George Leef’s latest Forbes column documents a setback for Oklahomans’ efforts to reform civil-asset forfeiture laws.
Last year, State Senator Kyle Loveless introduced a sweeping civil asset forfeiture reform bill. But instead of racing through the legislature as happened in New Mexico, it is stuck in a committee chaired by a legislator who wants to curry favor with the interest groups that are happy with the status quo—the law enforcement community.
The chairman of the Judiciary Committee, Senator Anthony Sykes, has declined to hold hearings on Senator Loveless’ bill. Sykes is quoted in this story as saying, “I have many issues to consider and I’m a person who doesn’t hear a lot of bills.” Senator Loveless wasn’t buying that. He responded, “Look at the bills he heard in committee. A handful of them died or were defeated on the Senate floor. As prominent as this bill was, you would have thought it would at least have seen the light of day in committee.”

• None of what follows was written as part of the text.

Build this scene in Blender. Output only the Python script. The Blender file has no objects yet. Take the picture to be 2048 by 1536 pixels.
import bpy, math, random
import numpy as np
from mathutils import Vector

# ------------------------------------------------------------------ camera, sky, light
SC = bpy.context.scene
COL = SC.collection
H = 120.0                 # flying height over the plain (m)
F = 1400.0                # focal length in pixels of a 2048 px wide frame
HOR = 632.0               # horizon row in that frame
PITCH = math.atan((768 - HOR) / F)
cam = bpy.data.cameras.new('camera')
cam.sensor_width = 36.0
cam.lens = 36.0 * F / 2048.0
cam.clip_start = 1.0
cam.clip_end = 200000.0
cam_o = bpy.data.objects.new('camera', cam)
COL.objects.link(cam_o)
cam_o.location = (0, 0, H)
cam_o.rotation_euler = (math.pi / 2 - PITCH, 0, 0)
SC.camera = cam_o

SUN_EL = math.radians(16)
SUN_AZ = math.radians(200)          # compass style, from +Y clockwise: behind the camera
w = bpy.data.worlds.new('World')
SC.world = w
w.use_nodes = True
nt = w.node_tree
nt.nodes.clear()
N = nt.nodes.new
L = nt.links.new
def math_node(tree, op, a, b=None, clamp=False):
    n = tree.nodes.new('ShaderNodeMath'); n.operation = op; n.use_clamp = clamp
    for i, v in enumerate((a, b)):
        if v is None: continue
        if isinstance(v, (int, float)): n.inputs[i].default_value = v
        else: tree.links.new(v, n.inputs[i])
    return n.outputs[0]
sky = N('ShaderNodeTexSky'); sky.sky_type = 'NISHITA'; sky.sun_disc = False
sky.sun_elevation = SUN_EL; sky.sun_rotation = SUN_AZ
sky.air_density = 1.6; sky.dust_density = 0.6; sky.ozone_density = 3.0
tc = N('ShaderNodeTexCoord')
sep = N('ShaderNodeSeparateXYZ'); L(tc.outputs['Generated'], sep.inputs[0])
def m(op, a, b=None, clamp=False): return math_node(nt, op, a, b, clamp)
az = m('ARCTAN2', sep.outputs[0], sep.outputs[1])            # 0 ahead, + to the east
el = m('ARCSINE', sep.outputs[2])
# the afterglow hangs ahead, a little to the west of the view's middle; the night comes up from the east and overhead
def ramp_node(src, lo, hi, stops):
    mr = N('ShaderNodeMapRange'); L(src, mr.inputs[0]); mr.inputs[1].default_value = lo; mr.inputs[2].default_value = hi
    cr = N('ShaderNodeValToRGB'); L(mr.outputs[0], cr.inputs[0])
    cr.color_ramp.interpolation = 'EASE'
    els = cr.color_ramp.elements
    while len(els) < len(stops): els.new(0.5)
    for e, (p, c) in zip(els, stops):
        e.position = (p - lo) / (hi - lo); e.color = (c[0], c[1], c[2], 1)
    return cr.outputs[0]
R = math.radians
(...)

The writer of the story has no doubt hit the truth about the reason why the reform bill is stuck in committee: “Capitol insiders told Red Dirt Report that Sykes refused to hear the civil asset forfeiture bill because he wants to befriend law enforcement officials and collect their support for a run at the state’s Attorney General position in 2018.”
Now that is a believable explanation – pure politics.
In Oklahoma, the case for reforming (or even eliminating) civil asset forfeiture is just as strong as in other states. It has been badly abused by officials.
As Trent England, vice president for strategic initiatives at the Oklahoma Council of Public Affairs writes in this piece, “Some Oklahoma district attorneys routinely take cash and other property without even charging anyone with a crime…. Seized funds have been spent to pay an assistant district attorney’s student loans and another assistant district attorney lived rent free in a seized home for five years.”
It is little wonder that, as a result of such revelations, a solid 70 percent of Oklahomans support reforming the state’s civil asset forfeiture law according opinion polling.